SET EXERCISE: Extract each line containing the string "this".

SUPPLIED INFORMATION:

++++++++++

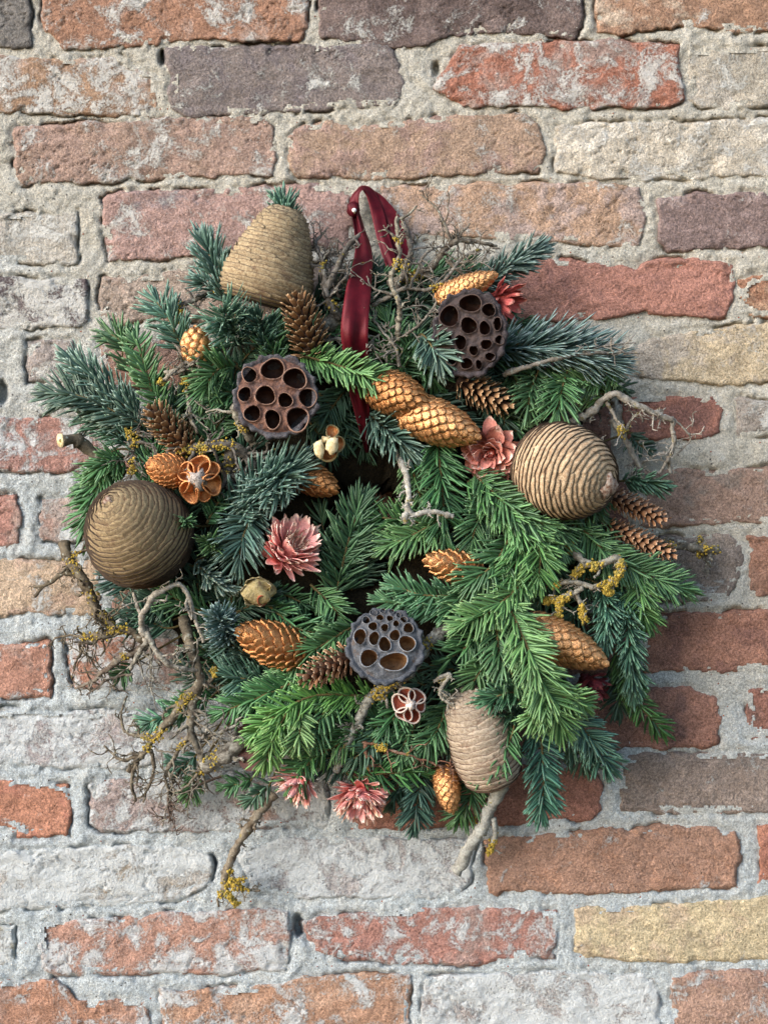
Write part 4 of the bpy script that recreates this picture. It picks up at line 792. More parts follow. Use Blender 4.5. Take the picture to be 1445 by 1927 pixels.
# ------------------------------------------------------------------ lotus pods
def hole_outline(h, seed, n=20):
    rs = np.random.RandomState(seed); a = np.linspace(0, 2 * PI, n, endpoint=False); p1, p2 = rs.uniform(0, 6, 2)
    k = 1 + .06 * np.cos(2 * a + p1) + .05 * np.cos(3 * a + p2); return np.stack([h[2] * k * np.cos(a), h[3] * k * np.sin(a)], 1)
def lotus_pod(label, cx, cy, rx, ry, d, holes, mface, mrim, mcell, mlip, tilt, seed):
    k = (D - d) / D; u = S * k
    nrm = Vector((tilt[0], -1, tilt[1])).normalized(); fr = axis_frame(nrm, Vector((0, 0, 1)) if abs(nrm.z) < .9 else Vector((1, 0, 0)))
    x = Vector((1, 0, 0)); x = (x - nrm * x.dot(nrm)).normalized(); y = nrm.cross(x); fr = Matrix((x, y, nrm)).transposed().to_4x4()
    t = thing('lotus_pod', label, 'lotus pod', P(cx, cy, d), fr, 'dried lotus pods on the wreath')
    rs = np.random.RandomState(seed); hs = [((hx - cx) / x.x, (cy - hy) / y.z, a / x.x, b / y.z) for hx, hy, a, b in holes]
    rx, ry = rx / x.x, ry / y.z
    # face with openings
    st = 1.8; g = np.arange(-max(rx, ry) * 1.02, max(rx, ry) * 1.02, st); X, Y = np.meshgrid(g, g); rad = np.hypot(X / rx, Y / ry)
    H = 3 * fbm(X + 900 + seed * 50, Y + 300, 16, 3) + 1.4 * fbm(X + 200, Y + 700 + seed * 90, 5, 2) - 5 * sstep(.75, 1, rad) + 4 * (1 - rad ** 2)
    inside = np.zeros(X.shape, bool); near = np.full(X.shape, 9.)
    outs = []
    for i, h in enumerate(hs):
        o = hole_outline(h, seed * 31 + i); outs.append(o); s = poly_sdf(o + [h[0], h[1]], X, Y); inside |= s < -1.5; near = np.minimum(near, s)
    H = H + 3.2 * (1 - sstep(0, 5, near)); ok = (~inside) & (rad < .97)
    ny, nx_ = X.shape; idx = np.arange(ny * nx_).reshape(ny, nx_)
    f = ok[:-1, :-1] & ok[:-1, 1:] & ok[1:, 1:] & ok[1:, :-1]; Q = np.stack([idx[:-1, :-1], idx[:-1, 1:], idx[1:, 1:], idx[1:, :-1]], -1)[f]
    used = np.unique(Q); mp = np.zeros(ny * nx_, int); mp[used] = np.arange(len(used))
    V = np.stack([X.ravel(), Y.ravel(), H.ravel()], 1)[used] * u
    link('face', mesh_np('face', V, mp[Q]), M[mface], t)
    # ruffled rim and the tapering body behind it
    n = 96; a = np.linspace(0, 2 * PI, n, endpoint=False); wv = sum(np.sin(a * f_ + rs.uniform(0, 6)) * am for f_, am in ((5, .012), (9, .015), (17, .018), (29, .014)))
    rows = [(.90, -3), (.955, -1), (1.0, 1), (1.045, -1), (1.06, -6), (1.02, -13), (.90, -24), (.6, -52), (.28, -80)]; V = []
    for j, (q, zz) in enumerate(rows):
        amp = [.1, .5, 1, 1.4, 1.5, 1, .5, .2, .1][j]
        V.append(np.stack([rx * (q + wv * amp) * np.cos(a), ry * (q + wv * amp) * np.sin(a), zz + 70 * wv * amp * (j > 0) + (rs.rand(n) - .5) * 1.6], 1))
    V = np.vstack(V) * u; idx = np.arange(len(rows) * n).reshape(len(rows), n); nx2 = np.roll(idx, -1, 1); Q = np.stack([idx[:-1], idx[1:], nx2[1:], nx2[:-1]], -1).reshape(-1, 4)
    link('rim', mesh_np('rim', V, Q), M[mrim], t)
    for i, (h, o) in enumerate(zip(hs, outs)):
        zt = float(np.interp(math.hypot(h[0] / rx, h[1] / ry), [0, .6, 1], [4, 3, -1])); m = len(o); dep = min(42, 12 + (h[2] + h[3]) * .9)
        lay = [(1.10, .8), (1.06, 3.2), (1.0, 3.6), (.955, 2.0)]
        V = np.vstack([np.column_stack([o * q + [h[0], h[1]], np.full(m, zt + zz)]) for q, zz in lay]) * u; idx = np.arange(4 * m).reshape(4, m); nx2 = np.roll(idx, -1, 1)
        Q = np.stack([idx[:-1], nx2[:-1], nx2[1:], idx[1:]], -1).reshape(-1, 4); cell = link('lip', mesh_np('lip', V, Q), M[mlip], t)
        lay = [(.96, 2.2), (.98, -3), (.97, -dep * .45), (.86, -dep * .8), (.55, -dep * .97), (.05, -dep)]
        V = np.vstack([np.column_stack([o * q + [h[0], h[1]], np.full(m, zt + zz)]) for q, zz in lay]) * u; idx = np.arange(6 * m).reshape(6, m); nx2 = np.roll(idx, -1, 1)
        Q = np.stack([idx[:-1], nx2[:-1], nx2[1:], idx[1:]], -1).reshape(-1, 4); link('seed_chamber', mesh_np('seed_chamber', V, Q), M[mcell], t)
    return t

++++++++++

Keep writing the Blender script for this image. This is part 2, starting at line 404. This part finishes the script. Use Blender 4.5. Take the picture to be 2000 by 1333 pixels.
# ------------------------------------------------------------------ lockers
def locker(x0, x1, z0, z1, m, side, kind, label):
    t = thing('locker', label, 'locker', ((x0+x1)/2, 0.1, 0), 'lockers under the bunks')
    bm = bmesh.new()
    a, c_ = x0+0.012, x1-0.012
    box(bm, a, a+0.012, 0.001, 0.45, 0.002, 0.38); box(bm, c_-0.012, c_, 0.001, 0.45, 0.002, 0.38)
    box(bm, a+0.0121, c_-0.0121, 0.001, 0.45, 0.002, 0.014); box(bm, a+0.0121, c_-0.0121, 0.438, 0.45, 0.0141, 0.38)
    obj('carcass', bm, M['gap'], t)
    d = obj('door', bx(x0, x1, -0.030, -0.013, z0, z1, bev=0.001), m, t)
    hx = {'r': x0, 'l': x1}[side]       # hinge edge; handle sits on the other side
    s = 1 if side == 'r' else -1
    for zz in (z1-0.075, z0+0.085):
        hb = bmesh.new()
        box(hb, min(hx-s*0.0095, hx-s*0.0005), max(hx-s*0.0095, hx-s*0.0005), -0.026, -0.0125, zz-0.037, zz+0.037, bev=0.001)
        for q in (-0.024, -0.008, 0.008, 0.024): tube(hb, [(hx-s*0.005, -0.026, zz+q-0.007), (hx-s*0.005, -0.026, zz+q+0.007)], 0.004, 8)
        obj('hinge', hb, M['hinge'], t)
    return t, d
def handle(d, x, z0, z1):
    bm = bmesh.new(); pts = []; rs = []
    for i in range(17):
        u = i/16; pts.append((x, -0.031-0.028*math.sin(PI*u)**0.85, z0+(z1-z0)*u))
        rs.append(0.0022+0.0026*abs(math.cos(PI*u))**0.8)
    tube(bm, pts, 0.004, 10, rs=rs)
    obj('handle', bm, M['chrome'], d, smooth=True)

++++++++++

RESPONSE TO THE EXERCISE:
Write part 4 of the bpy script that recreates this picture. It picks up at line 792. More parts follow. Use Blender 4.5. Take the picture to be 1445 by 1927 pixels.
Keep writing the Blender script for this image. This is part 2, starting at line 404. This part finishes the script. Use Blender 4.5. Take the picture to be 2000 by 1333 pixels.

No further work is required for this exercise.